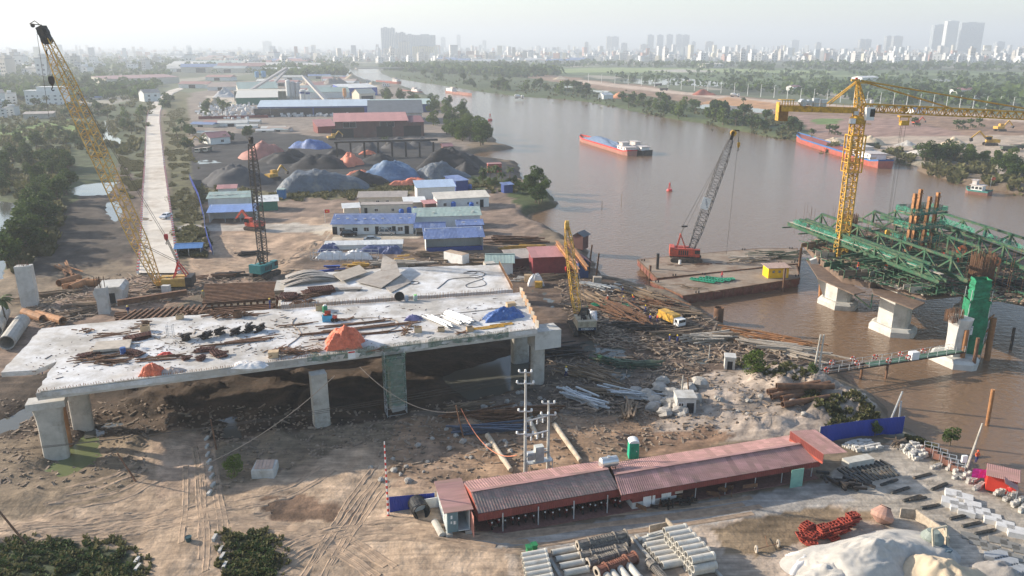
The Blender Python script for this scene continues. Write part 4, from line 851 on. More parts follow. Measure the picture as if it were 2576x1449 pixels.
def text(s,size,matr,parent,loc,rot,name='lettering',label=None):
    cu=bpy.data.curves.new('t','FONT');cu.body=s;cu.size=size;cu.extrude=.012;cu.align_x='CENTER';cu.align_y='CENTER';o=bpy.data.objects.new('t',cu);COL.link(o)
    me=bpy.data.meshes.new_from_object(o.evaluated_get(bpy.context.evaluated_depsgraph_get()));bpy.data.objects.remove(o);bpy.data.curves.remove(cu);me.name=name;me.materials.clear();me.materials.append(matr)
    n=mk(name,me,parent,loc,rot=rot);return n
cw=[c for c in t.children if c.name.startswith('counterweight')][0]
m=MB();m.bx(-6*.62-.03,-6*.62-.002,-1.65,1.65,1.38,1.95);m.obj('rear_panel',mat('slate_paint',(.04,.05,.08),.6),cw)
text('KOBELCO',.5,WHIP,cw,(-6*.62-.05,0,1.66),(R(90),0,-R(90)))
hook(t,(q+V((0,0,-8.5))),REDP,.6)
# 4. barges
def barge(name,label,pts,z0,z1,hull,deckm):
    P=[g(u,v,z1) for u,v in pts];c=sum(P,V())/len(P);t=T(name,label,'barge',(c.x,c.y,0));loc=[(p.x-c.x,p.y-c.y) for p in P]
    m=MB();m.loft([[V((x*s,y*s,z)) for x,y in loc] for s,z in((.96,-.6),(.97,z0),(1,z0+.5),(1,z1-.02))]);m.obj('hull',hull,t)
    m=MB();m.prism([(x*.992,y*.992) for x,y in loc],z1-.018,z1+.03);m.obj('barge_deck',deckm,t)
    m=MB();n=len(loc)
    for i in range(n): a=loc[i];b=loc[(i+1)%n];m.bar((a[0],a[1],z1-.05),(b[0],b[1],z1-.05),.22,.24)
    for i in range(n):
        a=V(loc[i]);b=V(loc[(i+1)%n]);k=max(1,int((b-a).length/2.5))
        for j in range(1,k): p=a.lerp(b,j/k);m.bx(p.x-.07,p.x+.07,p.y-.09,p.y+.09,.2,z1-.18)
    m.obj('rub_rail',RUST,t)
    m=MB()
    for i in range(n):
        a=V(loc[i]).lerp(V(loc[(i+1)%n]),.1)*.96;m.tube((a.x-.3,a.y,z1),(a.x-.3,a.y,z1+.5),.14,n=8);m.tube((a.x+.3,a.y,z1),(a.x+.3,a.y,z1+.5),.14,n=8)
    m.obj('bollard_pair',DKST,t);return t,c
DECKR=mat('barge_deck_plate',(.28,.22,.165),.85,var=.25,scale=.35,dirt=(.17,.10,.06),dirtamt=.5,bump=.01)
HULL=mat('rusty_barge_hull',(.16,.05,.035),.8,var=.35,scale=.8,dirt=(.25,.15,.1),dirtamt=.4);HULLP=mat('faded_pink_hull',(.36,.16,.12),.8,var=.25,scale=.8,dirt=(.3,.2,.15),dirtamt=.35)
b1,c1=barge('crane_barge','flat work barge carrying the red crane, moored beyond the other barge',[(1604,653),(1652,700),(2010,663),(2006,625),(1900,626)],.2,2.2,HULL,DECKR)
b2,c2=barge('work_barge','flat barge nearer the quay with the yellow deckhouse and green frames',[(1636,708),(1718,744),(2012,700),(2002,662),(1985,659),(1780,690)],.2,2.0,HULL,DECKR)
t=T('deckhouse','small bright yellow deckhouse with rusty flat roof on the nearer barge','deckhouse',g(1950,695,2.03),.12)
m=MB();
for a in ((-2.4,2.4,-1.5,-1.4),(-2.4,2.4,1.4,1.5),(-2.4,-2.3,-1.399,1.399),(2.3,2.4,-1.399,1.399)): m.bx(*a,0,2.4)
m.obj('wall',mat('bright_yellow_paint',(.8,.5,.01),.5,var=.1),t);m=MB();m.slab((-2.8,-1.9,2.41),(2.8,-1.9,2.41),(2.8,1.9,2.6),(-2.8,1.9,2.6),.08);m.obj('roof',mat('pinkish_rust_roof',(.42,.3,.25),.8),t)
for x in(-1.2,.2): m=MB();m.bx(x-.3,x+.3,-1.53,-1.48,1.2,1.8);m.obj('window',GLASS,t)
m=MB();m.bx(1.1,1.8,-1.53,-1.48,.1,2.0);m.obj('door',WHIP,t)
# red crane on the barge
L4=g(1725,655,2.23);t=crawler('crawler_crane','orange-red crawler crane on the barge with tall grey lattice boom leaning right over the river',L4,-.15,REDO,6.5,3.3,1.9,cabmat=REDO,gantry='x',tl=7.6)
M4=(Matrix.Translation(t.location)@Matrix.Rotation(-.15,4,'Z')).inverted()
f4=gy(1737,633,L4.y-.3);t4=gy(1838,352,L4.y+2);lattice(t,'boom_section',M4@f4,M4@t4,1.1,1.0,34,mat('grey_boom_paint',(.09,.085,.085),.6,var=.3),up=(0,1,.1),ch=.15,br=.09,sec=8,wmid=1.9)
q=M4@t4;m=MB();m.bar(q,q+V((.5,0,2.0)),1.0,.7);m.bar(q+V((.4,0,2.2)),q+V((1.8,0,2.2)),.3);m.obj('boom_head',DKST,t);m=MB();m.tube(q+V((.5,-.5,1.6)),q+V((.5,.5,1.6)),.7,n=10);m.obj('head_sheave',YEL,t)
gant(t,-1.6,6.4,-2.3,3.2,1.9,REDO,-.3)
Gp=V((-1.6,0,6.5));sp=M4@gy(1722,570,L4.y);m=MB();m.bar(sp+V((-.7,0,0)),sp+V((.7,0,.1)),.35);m.obj('equalizer_bar',DKST,t)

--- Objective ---
Leaving out the pictures, repeat the data above exactly.

--- Output below ---
The Blender Python script for this scene continues. Write part 4, from line 851 on. More parts follow. Measure the picture as if it were 2576x1449 pixels.
def text(s,size,matr,parent,loc,rot,name='lettering',label=None):
    cu=bpy.data.curves.new('t','FONT');cu.body=s;cu.size=size;cu.extrude=.012;cu.align_x='CENTER';cu.align_y='CENTER';o=bpy.data.objects.new('t',cu);COL.link(o)
    me=bpy.data.meshes.new_from_object(o.evaluated_get(bpy.context.evaluated_depsgraph_get()));bpy.data.objects.remove(o);bpy.data.curves.remove(cu);me.name=name;me.materials.clear();me.materials.append(matr)
    n=mk(name,me,parent,loc,rot=rot);return n
cw=[c for c in t.children if c.name.startswith('counterweight')][0]
m=MB();m.bx(-6*.62-.03,-6*.62-.002,-1.65,1.65,1.38,1.95);m.obj('rear_panel',mat('slate_paint',(.04,.05,.08),.6),cw)
text('KOBELCO',.5,WHIP,cw,(-6*.62-.05,0,1.66),(R(90),0,-R(90)))
hook(t,(q+V((0,0,-8.5))),REDP,.6)
# 4. barges
def barge(name,label,pts,z0,z1,hull,deckm):
    P=[g(u,v,z1) for u,v in pts];c=sum(P,V())/len(P);t=T(name,label,'barge',(c.x,c.y,0));loc=[(p.x-c.x,p.y-c.y) for p in P]
    m=MB();m.loft([[V((x*s,y*s,z)) for x,y in loc] for s,z in((.96,-.6),(.97,z0),(1,z0+.5),(1,z1-.02))]);m.obj('hull',hull,t)
    m=MB();m.prism([(x*.992,y*.992) for x,y in loc],z1-.018,z1+.03);m.obj('barge_deck',deckm,t)
    m=MB();n=len(loc)
    for i in range(n): a=loc[i];b=loc[(i+1)%n];m.bar((a[0],a[1],z1-.05),(b[0],b[1],z1-.05),.22,.24)
    for i in range(n):
        a=V(loc[i]);b=V(loc[(i+1)%n]);k=max(1,int((b-a).length/2.5))
        for j in range(1,k): p=a.lerp(b,j/k);m.bx(p.x-.07,p.x+.07,p.y-.09,p.y+.09,.2,z1-.18)
    m.obj('rub_rail',RUST,t)
    m=MB()
    for i in range(n):
        a=V(loc[i]).lerp(V(loc[(i+1)%n]),.1)*.96;m.tube((a.x-.3,a.y,z1),(a.x-.3,a.y,z1+.5),.14,n=8);m.tube((a.x+.3,a.y,z1),(a.x+.3,a.y,z1+.5),.14,n=8)
    m.obj('bollard_pair',DKST,t);return t,c
DECKR=mat('barge_deck_plate',(.28,.22,.165),.85,var=.25,scale=.35,dirt=(.17,.10,.06),dirtamt=.5,bump=.01)
HULL=mat('rusty_barge_hull',(.16,.05,.035),.8,var=.35,scale=.8,dirt=(.25,.15,.1),dirtamt=.4);HULLP=mat('faded_pink_hull',(.36,.16,.12),.8,var=.25,scale=.8,dirt=(.3,.2,.15),dirtamt=.35)
b1,c1=barge('crane_barge','flat work barge carrying the red crane, moored beyond the other barge',[(1604,653),(1652,700),(2010,663),(2006,625),(1900,626)],.2,2.2,HULL,DECKR)
b2,c2=barge('work_barge','flat barge nearer the quay with the yellow deckhouse and green frames',[(1636,708),(1718,744),(2012,700),(2002,662),(1985,659),(1780,690)],.2,2.0,HULL,DECKR)
t=T('deckhouse','small bright yellow deckhouse with rusty flat roof on the nearer barge','deckhouse',g(1950,695,2.03),.12)
m=MB();
for a in ((-2.4,2.4,-1.5,-1.4),(-2.4,2.4,1.4,1.5),(-2.4,-2.3,-1.399,1.399),(2.3,2.4,-1.399,1.399)): m.bx(*a,0,2.4)
m.obj('wall',mat('bright_yellow_paint',(.8,.5,.01),.5,var=.1),t);m=MB();m.slab((-2.8,-1.9,2.41),(2.8,-1.9,2.41),(2.8,1.9,2.6),(-2.8,1.9,2.6),.08);m.obj('roof',mat('pinkish_rust_roof',(.42,.3,.25),.8),t)
for x in(-1.2,.2): m=MB();m.bx(x-.3,x+.3,-1.53,-1.48,1.2,1.8);m.obj('window',GLASS,t)
m=MB();m.bx(1.1,1.8,-1.53,-1.48,.1,2.0);m.obj('door',WHIP,t)
# red crane on the barge
L4=g(1725,655,2.23);t=crawler('crawler_crane','orange-red crawler crane on the barge with tall grey lattice boom leaning right over the river',L4,-.15,REDO,6.5,3.3,1.9,cabmat=REDO,gantry='x',tl=7.6)
M4=(Matrix.Translation(t.location)@Matrix.Rotation(-.15,4,'Z')).inverted()
f4=gy(1737,633,L4.y-.3);t4=gy(1838,352,L4.y+2);lattice(t,'boom_section',M4@f4,M4@t4,1.1,1.0,34,mat('grey_boom_paint',(.09,.085,.085),.6,var=.3),up=(0,1,.1),ch=.15,br=.09,sec=8,wmid=1.9)
q=M4@t4;m=MB();m.bar(q,q+V((.5,0,2.0)),1.0,.7);m.bar(q+V((.4,0,2.2)),q+V((1.8,0,2.2)),.3);m.obj('boom_head',DKST,t);m=MB();m.tube(q+V((.5,-.5,1.6)),q+V((.5,.5,1.6)),.7,n=10);m.obj('head_sheave',YEL,t)
gant(t,-1.6,6.4,-2.3,3.2,1.9,REDO,-.3)
Gp=V((-1.6,0,6.5));sp=M4@gy(1722,570,L4.y);m=MB();m.bar(sp+V((-.7,0,0)),sp+V((.7,0,.1)),.35);m.obj('equalizer_bar',DKST,t)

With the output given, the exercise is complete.